"Ah! no; he is not dead, nor can he die;
But lives for aye in blissful Paradise.
"There liveth he in everlasting bliss,
Sweet spirit! never fearing more to die;
Nor dreading harm from any foes of his,
Nor fearing savage beasts' more cruelty.
Whilst we here, wretches, wail his private lack,
And with vain vows do often call him back."
Of the life of the Countess of Pembroke subsequently to the death of her brother there is not much to be gleaned. Her chief immediate care was to complete and prepare for publication the manuscripts left by him. This labour of love she doubtless found to be one of sweet melancholy, which served, if anything could do, to endear still more his memory. It is stated that Sir Philip, on his death-bed, expressed a desire that the Arcadia should be committed to the flames. But, with a greater regard for his reputation than a simple compliance with his desire would have evinced, his sister lovingly undertook the task of revising, correcting, and completing this work.
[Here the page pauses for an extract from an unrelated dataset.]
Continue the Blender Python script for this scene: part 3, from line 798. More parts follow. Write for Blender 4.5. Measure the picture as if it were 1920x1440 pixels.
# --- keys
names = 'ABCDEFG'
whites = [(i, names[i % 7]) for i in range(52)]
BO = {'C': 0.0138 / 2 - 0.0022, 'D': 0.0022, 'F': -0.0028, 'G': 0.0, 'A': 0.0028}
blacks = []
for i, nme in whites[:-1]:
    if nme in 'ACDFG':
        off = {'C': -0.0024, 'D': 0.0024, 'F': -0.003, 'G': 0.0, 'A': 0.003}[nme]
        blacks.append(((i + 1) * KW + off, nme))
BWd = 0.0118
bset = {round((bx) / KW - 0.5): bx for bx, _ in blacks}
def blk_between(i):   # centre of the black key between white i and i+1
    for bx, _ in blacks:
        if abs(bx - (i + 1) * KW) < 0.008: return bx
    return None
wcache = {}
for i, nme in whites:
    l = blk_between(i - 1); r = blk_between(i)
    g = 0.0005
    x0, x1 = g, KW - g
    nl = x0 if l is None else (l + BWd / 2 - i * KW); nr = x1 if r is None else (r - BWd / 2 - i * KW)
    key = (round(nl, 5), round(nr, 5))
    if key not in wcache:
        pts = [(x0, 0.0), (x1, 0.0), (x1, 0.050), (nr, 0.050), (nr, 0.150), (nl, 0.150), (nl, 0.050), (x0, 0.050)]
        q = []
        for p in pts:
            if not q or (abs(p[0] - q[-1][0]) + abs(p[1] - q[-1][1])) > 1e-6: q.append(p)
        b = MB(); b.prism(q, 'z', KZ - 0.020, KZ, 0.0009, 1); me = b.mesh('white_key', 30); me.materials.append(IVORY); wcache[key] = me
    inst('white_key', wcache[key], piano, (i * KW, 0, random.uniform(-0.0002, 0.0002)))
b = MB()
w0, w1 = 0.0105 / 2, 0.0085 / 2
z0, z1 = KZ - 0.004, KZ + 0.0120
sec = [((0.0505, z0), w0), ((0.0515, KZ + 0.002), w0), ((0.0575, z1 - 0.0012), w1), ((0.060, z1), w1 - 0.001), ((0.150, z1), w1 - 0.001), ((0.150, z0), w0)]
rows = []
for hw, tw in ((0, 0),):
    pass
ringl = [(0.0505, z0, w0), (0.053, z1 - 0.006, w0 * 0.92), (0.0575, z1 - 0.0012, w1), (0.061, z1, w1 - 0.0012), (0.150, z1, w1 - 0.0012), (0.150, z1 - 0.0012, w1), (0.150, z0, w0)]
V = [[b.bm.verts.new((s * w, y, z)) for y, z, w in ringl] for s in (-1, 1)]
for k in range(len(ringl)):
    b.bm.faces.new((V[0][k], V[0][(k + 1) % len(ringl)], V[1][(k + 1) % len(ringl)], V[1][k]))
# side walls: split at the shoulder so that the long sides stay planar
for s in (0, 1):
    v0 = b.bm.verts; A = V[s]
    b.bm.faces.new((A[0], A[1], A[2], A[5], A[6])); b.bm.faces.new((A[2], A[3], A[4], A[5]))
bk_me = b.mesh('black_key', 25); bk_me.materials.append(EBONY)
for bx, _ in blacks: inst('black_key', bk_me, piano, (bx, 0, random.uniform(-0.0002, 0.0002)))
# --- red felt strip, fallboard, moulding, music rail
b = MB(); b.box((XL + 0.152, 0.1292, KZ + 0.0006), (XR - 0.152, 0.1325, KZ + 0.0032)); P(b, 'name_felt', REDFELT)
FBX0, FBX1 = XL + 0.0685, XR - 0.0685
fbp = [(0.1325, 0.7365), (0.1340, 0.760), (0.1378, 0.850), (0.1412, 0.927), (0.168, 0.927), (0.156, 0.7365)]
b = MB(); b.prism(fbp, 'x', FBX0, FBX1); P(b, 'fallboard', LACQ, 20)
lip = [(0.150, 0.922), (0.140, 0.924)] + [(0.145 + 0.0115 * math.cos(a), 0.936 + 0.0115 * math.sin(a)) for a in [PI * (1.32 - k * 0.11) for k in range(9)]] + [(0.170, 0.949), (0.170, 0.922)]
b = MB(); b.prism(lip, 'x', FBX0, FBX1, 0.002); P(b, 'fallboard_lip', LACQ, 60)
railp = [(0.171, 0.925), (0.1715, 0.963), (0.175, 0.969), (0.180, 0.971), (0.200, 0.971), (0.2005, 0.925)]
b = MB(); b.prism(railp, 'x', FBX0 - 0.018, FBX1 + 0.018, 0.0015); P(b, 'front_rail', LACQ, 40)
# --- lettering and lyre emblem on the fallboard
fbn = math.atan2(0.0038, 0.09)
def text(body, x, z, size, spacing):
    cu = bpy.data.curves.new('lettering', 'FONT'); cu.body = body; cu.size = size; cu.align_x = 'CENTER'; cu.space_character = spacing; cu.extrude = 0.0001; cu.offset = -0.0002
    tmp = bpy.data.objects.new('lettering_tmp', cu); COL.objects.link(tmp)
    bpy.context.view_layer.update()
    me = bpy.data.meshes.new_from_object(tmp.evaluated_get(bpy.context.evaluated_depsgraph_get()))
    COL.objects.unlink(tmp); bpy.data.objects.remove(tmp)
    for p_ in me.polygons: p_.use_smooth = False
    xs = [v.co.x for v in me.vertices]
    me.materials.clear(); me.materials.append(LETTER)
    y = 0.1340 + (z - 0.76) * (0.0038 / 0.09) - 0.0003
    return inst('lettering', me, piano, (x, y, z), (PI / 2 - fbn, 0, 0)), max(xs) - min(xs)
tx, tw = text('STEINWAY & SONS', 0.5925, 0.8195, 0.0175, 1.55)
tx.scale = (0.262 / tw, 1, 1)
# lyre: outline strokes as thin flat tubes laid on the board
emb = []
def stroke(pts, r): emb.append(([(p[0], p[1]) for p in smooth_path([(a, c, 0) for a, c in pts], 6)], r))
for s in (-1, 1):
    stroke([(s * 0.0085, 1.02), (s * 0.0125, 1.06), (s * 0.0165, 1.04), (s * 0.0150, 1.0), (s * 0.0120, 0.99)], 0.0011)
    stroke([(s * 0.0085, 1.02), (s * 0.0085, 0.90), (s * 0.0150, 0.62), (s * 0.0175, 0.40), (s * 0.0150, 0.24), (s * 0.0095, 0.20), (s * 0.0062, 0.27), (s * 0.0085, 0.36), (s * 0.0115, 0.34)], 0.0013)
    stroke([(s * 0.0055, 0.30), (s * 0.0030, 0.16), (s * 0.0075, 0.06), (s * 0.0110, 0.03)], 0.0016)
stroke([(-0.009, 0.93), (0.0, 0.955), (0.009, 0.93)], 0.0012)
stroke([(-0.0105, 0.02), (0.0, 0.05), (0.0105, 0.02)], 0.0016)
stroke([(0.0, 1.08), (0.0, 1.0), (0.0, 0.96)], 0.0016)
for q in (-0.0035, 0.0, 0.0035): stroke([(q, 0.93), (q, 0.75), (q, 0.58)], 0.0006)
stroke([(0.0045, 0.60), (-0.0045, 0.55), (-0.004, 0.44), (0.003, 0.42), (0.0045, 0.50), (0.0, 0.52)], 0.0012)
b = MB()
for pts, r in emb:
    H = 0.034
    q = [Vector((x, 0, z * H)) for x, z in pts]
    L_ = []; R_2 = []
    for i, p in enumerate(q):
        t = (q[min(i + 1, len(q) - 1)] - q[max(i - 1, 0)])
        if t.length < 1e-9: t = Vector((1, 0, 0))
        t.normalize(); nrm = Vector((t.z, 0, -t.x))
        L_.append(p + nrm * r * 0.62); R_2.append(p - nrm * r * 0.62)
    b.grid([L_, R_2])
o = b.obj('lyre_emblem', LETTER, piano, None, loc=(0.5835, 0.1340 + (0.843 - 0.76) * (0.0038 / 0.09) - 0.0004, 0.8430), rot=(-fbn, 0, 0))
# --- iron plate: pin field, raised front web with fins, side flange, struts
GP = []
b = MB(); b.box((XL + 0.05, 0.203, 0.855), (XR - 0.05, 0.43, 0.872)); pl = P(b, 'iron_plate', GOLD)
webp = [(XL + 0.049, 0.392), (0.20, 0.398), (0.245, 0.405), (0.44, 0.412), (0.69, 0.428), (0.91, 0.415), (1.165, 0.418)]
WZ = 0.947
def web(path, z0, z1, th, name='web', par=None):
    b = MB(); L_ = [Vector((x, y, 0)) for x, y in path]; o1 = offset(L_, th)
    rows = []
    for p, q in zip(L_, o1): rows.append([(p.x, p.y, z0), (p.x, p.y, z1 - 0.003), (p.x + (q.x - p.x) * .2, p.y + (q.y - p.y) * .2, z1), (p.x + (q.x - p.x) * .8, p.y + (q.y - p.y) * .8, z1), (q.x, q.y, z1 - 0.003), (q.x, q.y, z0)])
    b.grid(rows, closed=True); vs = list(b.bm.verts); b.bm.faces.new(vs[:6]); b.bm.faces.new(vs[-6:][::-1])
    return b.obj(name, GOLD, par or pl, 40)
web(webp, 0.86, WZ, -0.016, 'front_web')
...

How much we are indebted to the pruning and shaping of the gentler hand we do not know. She carefully removed all blemishes, which, though not uncommon in the literature of the time, could not but offend her more refined sense of delicacy. It is, indeed, probable that the share of the sister in the romance is much larger than has been commonly supposed. In an address prefixed to some earlier editions it is said: "It moved that noble lady, to whose honour consecrated, to whose protection it was committed, to take in hand the wiping away those spots wherewith the beauties thereof were unworthily blemished. But as often repairing a ruinous house, the mending of some old part occasioneth the making of some new, so here her honourable labour began in correcting the faults, indeed in supplying the defects; by view of what was ill done, guided to the consideration of what was not done. Which part, with what advice entered into, most by her doing, all by her directing, if they may be entreated not to divine, which are unfurnished of means to discern, the rest, it is hoped, will favourably censure." "It is now," adds the writer, "by more than one interest, the Countess of Pembroke's 'Arcadia,' done, as it was, for her, as it is, by her. Neither shall these pains be the last (if no unexpected accident cut off her determination) which the everlasting love of her excellent brother will make her consecrate to his memory."